Auch die Ukraine hat sich mutmasslich Kriegsverbrechen schuldig gemacht, etwa mit dem Ausstellen von russischen Kriegsgefangenen, die Rede ist auch von Folter.
Ecco, genau das meine ich! Alle, die am Krieg teilnehmen, begehen Verbrechen. Die Folter von russischen Gefangenen ist ein Kriegsverbrechen, das man genau gleich verfolgen muss.
Die Ukraine verbietet es Männern, das Land zu verlassen. Ist das legitim? Schliesslich zwingt sie damit Zivilisten in den Krieg.
Rechtlich ist das zulässig. Es wäre ein Kriegsverbrechen, wenn Zivilisten verboten wird, ein Gebäude, das bombardiert wird, zu verlassen. Den eigenen Staatsbürgern verbieten, das Land zu verlassen, weil sie Wehrdienst leisten müssen, ist keines.
Wird denn der Westen gegen die Ukraine vorgehen? Den Siegern wird nie der Prozess gemacht.
Die internationale Justiz ist unabhängig. Man muss alle Verbrecher von allen Seiten ermitteln. Es geht nicht um die Gewinner und die Verlierer des Kriegs – es geht um die Verbrecher und um jene, die für Verbrechen verantwortlich sind.
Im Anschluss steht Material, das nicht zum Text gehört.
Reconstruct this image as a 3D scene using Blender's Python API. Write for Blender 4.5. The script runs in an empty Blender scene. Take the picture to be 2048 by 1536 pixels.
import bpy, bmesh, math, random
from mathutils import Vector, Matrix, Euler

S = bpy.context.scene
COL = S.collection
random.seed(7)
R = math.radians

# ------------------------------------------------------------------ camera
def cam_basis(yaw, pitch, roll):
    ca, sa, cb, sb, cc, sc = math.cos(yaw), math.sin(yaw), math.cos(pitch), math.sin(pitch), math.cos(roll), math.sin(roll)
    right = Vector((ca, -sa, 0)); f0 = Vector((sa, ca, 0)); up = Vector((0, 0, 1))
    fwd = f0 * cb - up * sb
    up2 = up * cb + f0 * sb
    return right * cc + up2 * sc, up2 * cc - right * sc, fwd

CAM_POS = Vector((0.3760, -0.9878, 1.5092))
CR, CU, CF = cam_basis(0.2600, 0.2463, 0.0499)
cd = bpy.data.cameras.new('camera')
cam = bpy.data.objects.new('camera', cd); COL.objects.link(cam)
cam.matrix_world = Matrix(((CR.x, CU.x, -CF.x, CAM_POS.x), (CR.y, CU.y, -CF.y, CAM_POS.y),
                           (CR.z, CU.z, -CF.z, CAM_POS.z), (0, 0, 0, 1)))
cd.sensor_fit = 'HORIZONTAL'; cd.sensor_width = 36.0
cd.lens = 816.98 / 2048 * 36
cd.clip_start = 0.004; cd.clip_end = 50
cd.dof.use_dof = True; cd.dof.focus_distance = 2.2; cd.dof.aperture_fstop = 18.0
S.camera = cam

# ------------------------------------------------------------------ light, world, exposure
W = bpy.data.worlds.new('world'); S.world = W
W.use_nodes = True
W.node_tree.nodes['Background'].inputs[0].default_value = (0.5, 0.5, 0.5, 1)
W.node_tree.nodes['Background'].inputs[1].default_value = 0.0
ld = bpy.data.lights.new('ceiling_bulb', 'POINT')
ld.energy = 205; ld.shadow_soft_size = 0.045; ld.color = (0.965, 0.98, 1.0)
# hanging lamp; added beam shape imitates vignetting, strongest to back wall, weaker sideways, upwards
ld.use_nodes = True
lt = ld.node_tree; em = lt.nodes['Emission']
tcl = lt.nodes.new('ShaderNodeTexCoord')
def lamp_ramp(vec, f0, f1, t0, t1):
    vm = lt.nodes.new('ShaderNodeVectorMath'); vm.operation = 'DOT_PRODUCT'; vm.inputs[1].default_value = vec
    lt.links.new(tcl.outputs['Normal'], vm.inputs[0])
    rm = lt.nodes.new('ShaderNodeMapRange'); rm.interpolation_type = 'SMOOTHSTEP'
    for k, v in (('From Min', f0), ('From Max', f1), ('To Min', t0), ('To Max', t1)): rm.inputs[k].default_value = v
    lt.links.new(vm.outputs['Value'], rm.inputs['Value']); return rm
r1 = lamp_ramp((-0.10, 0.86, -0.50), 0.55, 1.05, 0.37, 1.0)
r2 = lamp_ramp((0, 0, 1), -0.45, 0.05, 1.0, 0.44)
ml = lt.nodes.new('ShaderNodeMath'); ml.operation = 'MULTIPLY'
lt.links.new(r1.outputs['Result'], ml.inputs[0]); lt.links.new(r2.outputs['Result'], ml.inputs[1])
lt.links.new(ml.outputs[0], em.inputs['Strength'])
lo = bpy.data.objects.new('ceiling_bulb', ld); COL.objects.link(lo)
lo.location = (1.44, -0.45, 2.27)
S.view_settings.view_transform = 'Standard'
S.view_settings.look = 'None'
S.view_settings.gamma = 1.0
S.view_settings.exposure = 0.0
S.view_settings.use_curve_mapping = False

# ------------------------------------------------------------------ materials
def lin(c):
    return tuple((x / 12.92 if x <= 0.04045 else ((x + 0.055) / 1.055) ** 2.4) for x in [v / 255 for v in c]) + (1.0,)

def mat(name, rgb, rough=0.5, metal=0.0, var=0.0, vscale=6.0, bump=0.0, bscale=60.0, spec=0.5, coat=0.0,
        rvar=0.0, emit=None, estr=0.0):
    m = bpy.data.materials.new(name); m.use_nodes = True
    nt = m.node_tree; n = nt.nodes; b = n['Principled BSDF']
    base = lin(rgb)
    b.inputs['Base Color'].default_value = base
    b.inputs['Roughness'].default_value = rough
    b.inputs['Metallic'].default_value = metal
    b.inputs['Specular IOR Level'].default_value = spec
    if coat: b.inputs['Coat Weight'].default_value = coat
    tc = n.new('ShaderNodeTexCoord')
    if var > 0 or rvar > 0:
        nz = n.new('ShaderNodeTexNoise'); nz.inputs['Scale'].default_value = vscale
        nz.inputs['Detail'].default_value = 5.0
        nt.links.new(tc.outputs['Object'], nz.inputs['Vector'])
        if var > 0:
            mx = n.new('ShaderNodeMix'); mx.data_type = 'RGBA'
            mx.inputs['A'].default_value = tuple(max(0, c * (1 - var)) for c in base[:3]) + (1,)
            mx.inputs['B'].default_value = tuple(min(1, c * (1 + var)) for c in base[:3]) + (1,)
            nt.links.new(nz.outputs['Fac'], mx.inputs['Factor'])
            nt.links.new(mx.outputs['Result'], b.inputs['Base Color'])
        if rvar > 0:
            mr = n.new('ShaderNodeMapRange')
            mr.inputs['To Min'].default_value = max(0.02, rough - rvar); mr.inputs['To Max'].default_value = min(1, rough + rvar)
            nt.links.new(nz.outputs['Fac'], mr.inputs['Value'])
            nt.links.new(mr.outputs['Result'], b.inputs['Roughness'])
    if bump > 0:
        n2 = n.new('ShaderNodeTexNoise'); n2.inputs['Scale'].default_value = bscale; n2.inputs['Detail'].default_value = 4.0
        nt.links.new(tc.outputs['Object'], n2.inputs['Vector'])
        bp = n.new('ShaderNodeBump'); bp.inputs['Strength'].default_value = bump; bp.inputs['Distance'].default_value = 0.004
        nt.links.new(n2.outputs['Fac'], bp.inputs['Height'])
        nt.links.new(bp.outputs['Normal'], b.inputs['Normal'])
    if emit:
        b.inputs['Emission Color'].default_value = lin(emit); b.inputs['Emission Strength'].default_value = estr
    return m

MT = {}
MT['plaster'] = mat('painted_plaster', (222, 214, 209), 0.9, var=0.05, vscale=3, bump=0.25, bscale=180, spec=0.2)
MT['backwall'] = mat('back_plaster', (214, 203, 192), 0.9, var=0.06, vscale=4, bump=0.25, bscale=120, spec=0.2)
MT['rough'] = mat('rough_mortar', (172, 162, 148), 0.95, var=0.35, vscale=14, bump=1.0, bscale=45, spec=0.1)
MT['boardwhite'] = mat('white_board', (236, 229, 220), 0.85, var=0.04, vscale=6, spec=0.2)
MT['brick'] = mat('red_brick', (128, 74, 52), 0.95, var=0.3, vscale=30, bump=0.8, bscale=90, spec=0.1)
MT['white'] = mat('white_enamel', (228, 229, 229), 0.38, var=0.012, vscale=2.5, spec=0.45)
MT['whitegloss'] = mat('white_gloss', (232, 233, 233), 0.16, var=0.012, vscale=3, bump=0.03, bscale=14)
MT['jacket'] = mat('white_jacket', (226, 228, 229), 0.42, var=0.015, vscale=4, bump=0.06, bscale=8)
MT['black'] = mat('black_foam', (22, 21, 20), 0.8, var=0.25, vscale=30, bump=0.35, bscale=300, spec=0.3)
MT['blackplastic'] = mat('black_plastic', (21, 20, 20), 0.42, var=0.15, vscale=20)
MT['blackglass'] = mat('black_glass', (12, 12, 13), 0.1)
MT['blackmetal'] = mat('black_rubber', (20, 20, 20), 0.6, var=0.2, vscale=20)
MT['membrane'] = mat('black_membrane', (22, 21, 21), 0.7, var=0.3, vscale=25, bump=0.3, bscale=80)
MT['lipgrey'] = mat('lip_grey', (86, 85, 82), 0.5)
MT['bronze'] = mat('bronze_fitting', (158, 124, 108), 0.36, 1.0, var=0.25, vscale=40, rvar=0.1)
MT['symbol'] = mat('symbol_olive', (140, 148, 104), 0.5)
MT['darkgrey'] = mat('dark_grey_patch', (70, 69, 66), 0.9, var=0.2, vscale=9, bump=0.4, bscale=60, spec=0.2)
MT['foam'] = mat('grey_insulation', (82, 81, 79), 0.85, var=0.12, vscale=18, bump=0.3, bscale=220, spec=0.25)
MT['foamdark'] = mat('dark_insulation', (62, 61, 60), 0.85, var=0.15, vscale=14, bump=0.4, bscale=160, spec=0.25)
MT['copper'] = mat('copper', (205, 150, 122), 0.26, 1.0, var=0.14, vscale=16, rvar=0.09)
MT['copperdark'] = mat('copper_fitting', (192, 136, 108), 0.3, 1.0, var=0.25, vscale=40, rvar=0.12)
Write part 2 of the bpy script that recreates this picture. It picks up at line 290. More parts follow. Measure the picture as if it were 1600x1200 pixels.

Sie selbst haben damals aber türenknallend der Uno-Kommission für Syrien den Rücken gekehrt, weil diese zu wenig Einflussmöglichkeiten habe. Ist denn der Fall in der Ukraine so anders?
Ich weiss nicht, ob es jetzt so anders läuft als in Syrien. Russland ist militärisch sicher und übt sein Veto-Recht aus, das ist genau die gleiche Obstruktionspolitik. Das ändert aber nichts daran, dass der Strafgerichtshof weiter ermitteln muss.
Der Syrienkrieg scheint den Westen im Vergleich viel weniger zu interessieren. Stört sie das?
Nein, ich verstehe das. Im Syrienkrieg ist die Situation anders. Syrien hat – politisch gesprochen – keine Beziehungen. Die Ukraine hat mit Europa, mit der Nato zu tun. Diese Situation ist nicht vergleichbar.
Die EU hat in seltener Einigkeit Sanktionen gegen Russland ausgesprochen. Macht die Schweiz genug? Gerade die Oligarchen-Jagd scheint ja sehr träge zu verlaufen.
Doch, ich glaube schon. Soweit ich das aus den Medien mitverfolge, hat die Schweiz die richtige politische Haltung. Bis die Sanktionen Wirkung zeigen, wird es auch Zeit brauchen.